P.S. Apparently some readers think that "fumbling with it in public, as your mismatched pieces encounter each other in the comics" is actually the coolest part. I do not agree. But I think I'm suffering from Multiverse Exhaustion.
Last edited by Doctor Bifrost; 08-30-2020 at 12:07 AM.
Doctor Bifrost
"If Roy G. Bivolo had seen some B&W pencil sketches, his whole life would have turned out differently." http://doctorbifrost.blogspot.com/
No. I don't think DC is going to reboot again. They will just do relaunches and mess around with trying to make sense of their continuity like they usually do, but the more they try and make sense of it the worse it gets. So I think that DC is just going to downsize more like what Rebirth did in cutting out some books while double shipping their most important books twice a month for their main continuity stories, but they will also shift focus even more towards OGNs and non continuity driven stories. Then just let the focus of the main continuity driven stories lessen over time.

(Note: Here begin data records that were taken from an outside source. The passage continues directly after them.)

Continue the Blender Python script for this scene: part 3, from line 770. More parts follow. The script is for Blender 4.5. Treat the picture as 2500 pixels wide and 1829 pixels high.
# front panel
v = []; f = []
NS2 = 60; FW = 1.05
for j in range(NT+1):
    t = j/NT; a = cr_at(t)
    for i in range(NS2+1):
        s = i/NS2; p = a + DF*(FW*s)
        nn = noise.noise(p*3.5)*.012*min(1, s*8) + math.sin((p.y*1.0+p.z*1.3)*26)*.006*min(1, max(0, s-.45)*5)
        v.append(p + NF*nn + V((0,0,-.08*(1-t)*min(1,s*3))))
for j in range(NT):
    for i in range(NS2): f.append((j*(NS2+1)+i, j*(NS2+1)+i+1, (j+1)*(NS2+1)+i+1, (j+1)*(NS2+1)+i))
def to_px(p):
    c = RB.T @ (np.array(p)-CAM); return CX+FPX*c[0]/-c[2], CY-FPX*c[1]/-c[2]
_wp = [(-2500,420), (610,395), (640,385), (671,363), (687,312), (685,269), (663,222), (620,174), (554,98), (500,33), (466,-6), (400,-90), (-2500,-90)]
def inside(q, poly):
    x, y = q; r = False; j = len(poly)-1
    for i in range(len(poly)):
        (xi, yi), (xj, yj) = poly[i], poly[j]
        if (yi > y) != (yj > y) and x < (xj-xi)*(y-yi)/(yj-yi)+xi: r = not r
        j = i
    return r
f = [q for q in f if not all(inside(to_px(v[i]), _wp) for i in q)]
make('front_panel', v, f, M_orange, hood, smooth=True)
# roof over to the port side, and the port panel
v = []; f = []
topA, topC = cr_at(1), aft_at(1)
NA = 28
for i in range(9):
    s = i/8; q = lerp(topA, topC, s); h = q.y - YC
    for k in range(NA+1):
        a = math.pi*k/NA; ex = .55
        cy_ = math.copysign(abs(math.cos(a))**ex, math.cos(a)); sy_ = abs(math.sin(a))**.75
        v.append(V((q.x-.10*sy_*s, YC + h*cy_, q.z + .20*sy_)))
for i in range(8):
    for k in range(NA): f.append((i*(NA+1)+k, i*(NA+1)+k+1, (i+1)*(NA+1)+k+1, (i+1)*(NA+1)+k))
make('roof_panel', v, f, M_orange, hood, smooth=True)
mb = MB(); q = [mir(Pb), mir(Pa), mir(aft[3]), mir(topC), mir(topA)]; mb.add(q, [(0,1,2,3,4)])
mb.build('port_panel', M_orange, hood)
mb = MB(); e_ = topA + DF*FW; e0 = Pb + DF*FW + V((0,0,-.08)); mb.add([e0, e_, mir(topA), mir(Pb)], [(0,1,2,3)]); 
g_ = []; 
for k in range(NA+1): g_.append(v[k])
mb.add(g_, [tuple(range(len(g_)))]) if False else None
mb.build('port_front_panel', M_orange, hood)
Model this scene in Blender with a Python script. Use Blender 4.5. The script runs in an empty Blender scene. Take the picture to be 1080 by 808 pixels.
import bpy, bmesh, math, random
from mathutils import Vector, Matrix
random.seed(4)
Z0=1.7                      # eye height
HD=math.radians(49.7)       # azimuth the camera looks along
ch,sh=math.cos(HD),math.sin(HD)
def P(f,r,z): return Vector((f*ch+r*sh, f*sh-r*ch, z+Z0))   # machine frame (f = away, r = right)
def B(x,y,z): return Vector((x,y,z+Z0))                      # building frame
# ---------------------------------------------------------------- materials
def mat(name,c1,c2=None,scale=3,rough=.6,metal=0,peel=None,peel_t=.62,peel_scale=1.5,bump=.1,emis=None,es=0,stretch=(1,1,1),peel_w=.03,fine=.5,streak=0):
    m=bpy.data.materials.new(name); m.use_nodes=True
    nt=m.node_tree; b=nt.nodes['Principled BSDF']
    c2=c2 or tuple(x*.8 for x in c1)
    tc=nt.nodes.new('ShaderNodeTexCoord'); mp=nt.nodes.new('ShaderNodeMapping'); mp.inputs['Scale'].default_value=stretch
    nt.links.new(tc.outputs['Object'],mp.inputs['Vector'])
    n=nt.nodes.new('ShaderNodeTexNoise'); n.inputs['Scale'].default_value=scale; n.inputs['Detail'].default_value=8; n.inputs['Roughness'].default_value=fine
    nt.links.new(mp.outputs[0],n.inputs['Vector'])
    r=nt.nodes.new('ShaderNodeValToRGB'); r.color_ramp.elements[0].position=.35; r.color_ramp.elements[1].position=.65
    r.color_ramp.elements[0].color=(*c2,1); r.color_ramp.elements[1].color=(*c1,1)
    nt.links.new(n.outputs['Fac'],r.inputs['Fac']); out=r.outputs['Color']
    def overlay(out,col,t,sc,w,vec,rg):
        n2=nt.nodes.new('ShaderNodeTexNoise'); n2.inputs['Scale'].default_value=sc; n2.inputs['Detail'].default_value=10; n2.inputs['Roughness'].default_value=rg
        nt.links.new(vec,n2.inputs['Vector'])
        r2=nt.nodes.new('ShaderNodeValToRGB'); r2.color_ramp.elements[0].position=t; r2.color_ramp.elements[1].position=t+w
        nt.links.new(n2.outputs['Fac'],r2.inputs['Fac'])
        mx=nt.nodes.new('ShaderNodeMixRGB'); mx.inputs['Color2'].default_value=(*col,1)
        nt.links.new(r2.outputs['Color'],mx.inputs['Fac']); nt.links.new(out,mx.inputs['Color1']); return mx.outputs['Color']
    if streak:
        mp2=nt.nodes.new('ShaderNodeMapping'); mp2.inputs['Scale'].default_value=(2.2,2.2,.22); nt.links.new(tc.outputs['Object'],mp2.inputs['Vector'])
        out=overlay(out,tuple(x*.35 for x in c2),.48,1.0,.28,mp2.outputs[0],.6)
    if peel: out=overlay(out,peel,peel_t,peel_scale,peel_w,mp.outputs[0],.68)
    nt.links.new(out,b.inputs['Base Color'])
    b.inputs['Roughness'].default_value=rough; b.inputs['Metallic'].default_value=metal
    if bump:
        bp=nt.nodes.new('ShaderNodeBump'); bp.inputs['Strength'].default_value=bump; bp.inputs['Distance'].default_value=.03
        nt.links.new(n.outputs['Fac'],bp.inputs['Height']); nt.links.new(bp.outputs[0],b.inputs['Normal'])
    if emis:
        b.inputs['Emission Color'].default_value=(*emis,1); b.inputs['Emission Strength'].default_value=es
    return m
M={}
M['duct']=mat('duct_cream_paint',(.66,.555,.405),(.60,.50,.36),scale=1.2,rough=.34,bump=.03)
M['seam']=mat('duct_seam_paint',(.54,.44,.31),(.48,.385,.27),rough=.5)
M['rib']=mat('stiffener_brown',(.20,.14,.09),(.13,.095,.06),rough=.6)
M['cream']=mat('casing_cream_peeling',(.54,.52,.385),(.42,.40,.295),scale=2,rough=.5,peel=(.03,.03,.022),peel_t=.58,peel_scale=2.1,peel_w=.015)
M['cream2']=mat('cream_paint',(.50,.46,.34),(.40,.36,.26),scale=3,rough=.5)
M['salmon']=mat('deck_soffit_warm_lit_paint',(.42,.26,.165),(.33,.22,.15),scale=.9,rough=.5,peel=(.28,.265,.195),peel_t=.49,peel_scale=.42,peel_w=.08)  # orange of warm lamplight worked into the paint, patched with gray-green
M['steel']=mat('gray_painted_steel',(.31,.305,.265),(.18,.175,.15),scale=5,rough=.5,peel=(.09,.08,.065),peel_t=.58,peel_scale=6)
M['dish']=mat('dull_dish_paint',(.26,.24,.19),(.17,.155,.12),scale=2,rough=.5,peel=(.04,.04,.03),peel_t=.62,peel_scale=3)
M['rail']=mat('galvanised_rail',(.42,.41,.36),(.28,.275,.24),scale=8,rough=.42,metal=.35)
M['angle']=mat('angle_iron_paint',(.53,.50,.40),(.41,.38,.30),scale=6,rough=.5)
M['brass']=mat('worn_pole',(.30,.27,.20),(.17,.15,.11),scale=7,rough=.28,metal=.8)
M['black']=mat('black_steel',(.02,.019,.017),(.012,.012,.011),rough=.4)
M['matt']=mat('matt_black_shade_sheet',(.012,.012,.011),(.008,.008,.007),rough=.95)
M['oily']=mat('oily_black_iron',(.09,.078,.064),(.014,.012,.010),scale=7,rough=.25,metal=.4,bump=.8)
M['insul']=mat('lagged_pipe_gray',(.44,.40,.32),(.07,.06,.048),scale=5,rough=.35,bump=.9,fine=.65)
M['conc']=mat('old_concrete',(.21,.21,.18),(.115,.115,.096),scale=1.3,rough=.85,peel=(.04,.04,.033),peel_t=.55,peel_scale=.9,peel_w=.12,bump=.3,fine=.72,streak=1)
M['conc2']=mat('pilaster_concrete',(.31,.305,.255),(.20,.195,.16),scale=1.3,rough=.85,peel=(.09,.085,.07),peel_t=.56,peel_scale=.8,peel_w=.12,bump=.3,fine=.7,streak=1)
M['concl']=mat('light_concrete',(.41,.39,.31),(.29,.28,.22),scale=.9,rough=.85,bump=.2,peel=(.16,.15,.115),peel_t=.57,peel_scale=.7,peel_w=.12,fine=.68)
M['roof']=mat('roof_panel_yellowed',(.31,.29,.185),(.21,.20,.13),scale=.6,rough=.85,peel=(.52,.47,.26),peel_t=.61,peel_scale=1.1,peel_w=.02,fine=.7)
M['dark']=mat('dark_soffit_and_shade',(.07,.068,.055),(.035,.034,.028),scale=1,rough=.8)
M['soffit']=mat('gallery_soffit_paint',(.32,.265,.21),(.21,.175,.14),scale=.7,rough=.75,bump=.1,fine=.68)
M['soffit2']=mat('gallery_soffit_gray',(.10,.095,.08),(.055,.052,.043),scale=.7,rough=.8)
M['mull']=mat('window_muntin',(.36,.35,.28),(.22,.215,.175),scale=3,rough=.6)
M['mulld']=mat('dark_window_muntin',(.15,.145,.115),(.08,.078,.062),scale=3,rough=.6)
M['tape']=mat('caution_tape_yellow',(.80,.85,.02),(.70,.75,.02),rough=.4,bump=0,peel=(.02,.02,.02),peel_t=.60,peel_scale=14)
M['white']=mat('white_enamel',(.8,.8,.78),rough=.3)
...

Honestly, I'm as less interested in DC continuity than I ever have been. Pre-Flashpoint, New 52, or Rebirth I feel like I'm at my limit of trying to make sense of it and I just don't care anymore. I'd actually welcome a full on reboot because I feel so detached to the current continuity that I wouldn't be bothered if it all got rebooted. I wouldn't expect it to be good, since DC would obviously mess it up, but I don't enjoy the current continuity so I wouldn't be losing anything important.
So, if things are back to basics continuity wise, does that mean Dick will be Robin again, and Roy Harper will be Speedy? The OG Teen Titans will be back?